EDITORIAL ZERO HORA, 06/07/2011
A maquiagem dos investimentos em saúde pública, que se disseminou como prática na maioria dos Estados, oferece indícios de que a gestão dos recursos pode ser um problema maior do que a alegada escassez de verbas. São reveladores os dados de um levantamento do Ministério da Saúde, entre 2004 e 2008, segundo o qual os governadores declararam gastos totais de R$ 115 bilhões na área. Uma auditoria constatou que R$ 11,6 bilhões eram de despesas com outras atividades sem nenhuma relação com a saúde, como o pagamento de aposentadorias e pensões de servidores e até repasses para um fundo que financia casas para funcionários, como ocorreu em Minas Gerais.
A conclusão é alarmante: pelo menos 10% dos recursos foram desviados para outras finalidades. Quando o clamor que mais se ouve, sempre que o assunto é saúde, aponta a falta de verbas para custear desde programas de prevenção até tratamentos de alta complexidade, é lamentável constatar o desvio de dotações. E, o que é pior, a posterior manipulação da prestação de contas. Fica evidente no relatório do Ministério que as deficiências, reconhecidas em muitas áreas dos serviços públicos, são agravadas por desvios. Trata-se de um recurso ilegal e imoral, por retirar verbas de um setor essencial e transferir informações enganosas aos controladores dos gastos. Os Estados se dedicam a um ilusionismo, que só prejudica a população, pois não cumprem a determinação constitucional de destinar pelo menos 12% do orçamento à saúde.
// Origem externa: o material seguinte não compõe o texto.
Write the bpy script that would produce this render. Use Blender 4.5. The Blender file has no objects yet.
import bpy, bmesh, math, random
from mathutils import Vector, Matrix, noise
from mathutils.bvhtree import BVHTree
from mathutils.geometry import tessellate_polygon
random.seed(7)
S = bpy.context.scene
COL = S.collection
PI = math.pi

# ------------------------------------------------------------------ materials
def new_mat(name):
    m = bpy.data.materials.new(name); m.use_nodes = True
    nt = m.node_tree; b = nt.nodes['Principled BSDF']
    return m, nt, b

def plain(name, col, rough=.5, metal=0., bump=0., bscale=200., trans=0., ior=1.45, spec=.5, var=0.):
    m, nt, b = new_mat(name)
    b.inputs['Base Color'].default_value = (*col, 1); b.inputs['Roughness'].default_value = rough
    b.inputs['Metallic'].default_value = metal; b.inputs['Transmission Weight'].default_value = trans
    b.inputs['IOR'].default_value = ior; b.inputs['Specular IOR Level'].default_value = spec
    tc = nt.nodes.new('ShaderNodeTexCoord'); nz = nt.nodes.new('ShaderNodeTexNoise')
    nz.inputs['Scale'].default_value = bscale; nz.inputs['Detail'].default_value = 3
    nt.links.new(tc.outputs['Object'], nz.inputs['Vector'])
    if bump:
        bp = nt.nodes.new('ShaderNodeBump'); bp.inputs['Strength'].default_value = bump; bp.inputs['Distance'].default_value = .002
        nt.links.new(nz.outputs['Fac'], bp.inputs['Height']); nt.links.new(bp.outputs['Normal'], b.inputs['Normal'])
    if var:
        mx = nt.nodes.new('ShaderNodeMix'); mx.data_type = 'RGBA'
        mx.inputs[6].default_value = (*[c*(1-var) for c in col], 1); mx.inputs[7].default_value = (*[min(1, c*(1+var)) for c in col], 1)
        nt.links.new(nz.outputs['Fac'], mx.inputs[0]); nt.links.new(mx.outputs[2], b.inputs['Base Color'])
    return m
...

O levantamento foi conduzido pelo governo federal, o que não o isenta de críticas. A União é questionada, em especial pelos prefeitos, por conspirar de forma contumaz contra os esforços para melhoria dos serviços, ao reduzir, ao invés de ampliar, os recursos que destina ao setor. Além das omissões deliberadas, há descontrole administrativo, provocado por incompetência e fraudes, como as que permitiram, entre 2007 e 2010, o pagamento de R$ 14,4 milhões, através do SUS, por procedimentos em pacientes que já haviam morrido. Essa é mais uma forma de manipulação de dotações, que permitia aos hospitais de cinco Estados cobrarem do governo federal por atendimentos que não prestavam, simplesmente porque os beneficiados já estavam mortos, como constatou uma investigação do Tribunal de Contas da União.
É assim que a delinquência se soma ao descalabro gerencial para ampliar o caos na saúde. Nesse contexto, nem mesmo a esperada regulamentação da Emenda 29, que promete impor regras para aplicação dos recursos, pode ser vista como solução milagrosa, se não for aperfeiçoada pelo Congresso. O que a própria discussão da Emenda denuncia é que União, Estados e municípios não conseguem convergir em pontos essenciais, para resolver esse que pode ser o grande impasse da saúde: a incapacidade gerencial, de todas as esferas, diante das demandas da população. O que o SUS precisa é de um choque de gestão, que racionalize investimentos, moralize as administrações e puna desviadores de recursos, desde o poder central até os governos estaduais e as prefeituras.